In: Operations Management
Financial Statement Analysis, specifically Ratio Analysis is often performed by managers, investors, and creditors. What is the primary goal of each of these groups when evaluating ratios?
Goal of Financial analysis for creditors: Creditors are the group of persons who lend the money for running the business. Creditors check the liquidity and solvency among others before advancing the credit to a company. Creditors look for current ratio to determine if the company has the ability to repay the loan in the next year. Creditors use debt-equity ratio to understand the use of debt and its repaying ability.
Therefore, basically creditors use financial ratios to study the debt repayment capacity through liquidity and other related ratios.
Goal of Financial analysis for investors: Investors study financial ratios to determine if the investment will generate dividends in a profitable way. Price to earnings ratio is used by investors to analyse the earnings from each unit of investment made. Price to earnings to growth (PEG) ratio is used by firms to determine the earnings as well as growth of the firm. Asset turnover ratio is used by investors to determine how assets are being used and what value assets will generate those are owned by investors. Similarly investors use Return on equity, Return on capital employed etc. to study the returns from the company.
Profitability ratios help the investors in determining the profits that company is generating. These ratios help in deciding whether company is generating enough profits from the investment.
Solvency and liquidity ratios help in arriving at a judgement on the longevity of the firm and its ability in meeting its other financial obligations.
Therefore, basic goal of financial analysis for investors is to determine profitability from the investments that they make.
Goal of Financial analysis for managers: Financial ratios help a manager in determining profitability, liquidity, operational efficiency and other related aspects. Liquidity helps in identifying and estimating the risks. Estimation of risks helps the managers in early management. Profitability helps the managers in estimating the growth of the firm. These ratios also help the managers in comparison of the firm’s performance which the managers will utilize for deciding future course of action.
Therefore, basic goal of financial analysis for managers is to determine understand the financial implications arising out of day to day business and deciding a future course of action.
Financial statements analysis , specifically Ratio Analysis is performed by different parties inside the organisation for the different purpose. Each party i.e investors, creditors and managers are interested in determination of financial position of business organisation through analysing and investigating into the ratio analysis for different reasons which form their respective interests.
The primary goal of each party while evaluating the ratios are explained below:
1) Creditors :
Creditors are the people who borrow money to the business organisation for smooth flow of its operations. The creditors borrow money to business organisation for ensuring that their routine operations are carried without any discrepancy and they are able to purchase resources that are critical to their production.

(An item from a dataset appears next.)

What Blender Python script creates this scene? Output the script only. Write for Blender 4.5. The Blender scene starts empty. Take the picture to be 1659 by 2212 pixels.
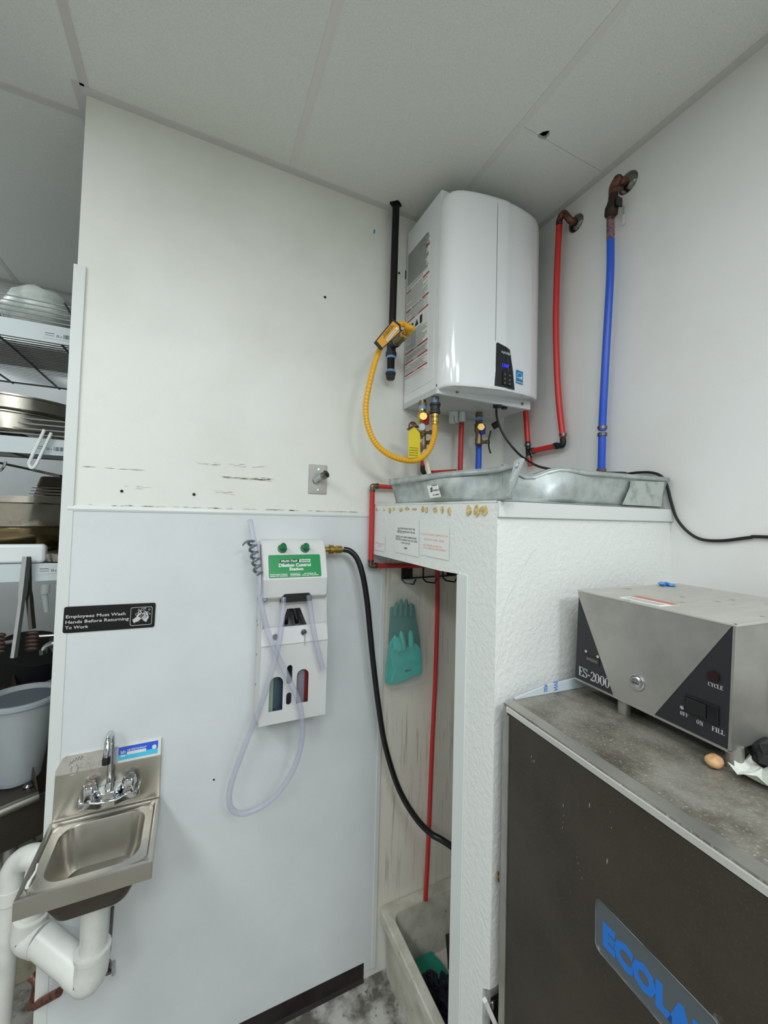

There are to work types of creditors. Long term creditors and short term creditors. The long term creditors are this interested in the Solvency ratio of the business organisation so as to ensure that business in Long term will be able to return it's principal amount aling with the regular payment of interests. Long term creditors are thus interested in knowing the long term financial position of business through analysing and evaluating its Solvency ratio to investigate the capacity of business to replace its borrowed amount on time.
The short term creditors are interested in knowing about the liquidity position of the firm in order to ensure that the business organisation has the capacity to pay its amount on maturity date. Therefore they evaluate the liquidity ratio of the business for assuring that business is in a good liquidity position before advancing the funds.
2) Investors : Investors are the people who invest in the business organisation with the expectations of getting good returns on their investments. The investors are interested in knowing about the profits earned by the organisation to assess the capacity of business to provide acceptable returns in future. Investors are usually interested in evaluating the Profitability Ratios which reflects on the ability of business organisation to earn profits over a period of time. Investors are interested in profits rather than revenues because revenues do not translate into high dividends or interests, therefore they look to investigate through ratios, what profitability prospectus the business holds to get assured of getting profitable returns also.
3) Managers:.
Managers are the people who work for organisation inorder to ensures its well being and stability. They are primarily interested in assessing the efficiency and profitability of business organisation. Therefore inorder to investigate what benefits their decisions reap, they evaluate the turnover ratios of business organisation. These ratios include, the stock turnover ratio, debtor and creditor turnover ratios and Profitability ratios because these ratios are directly influenced and are a result of their decisions.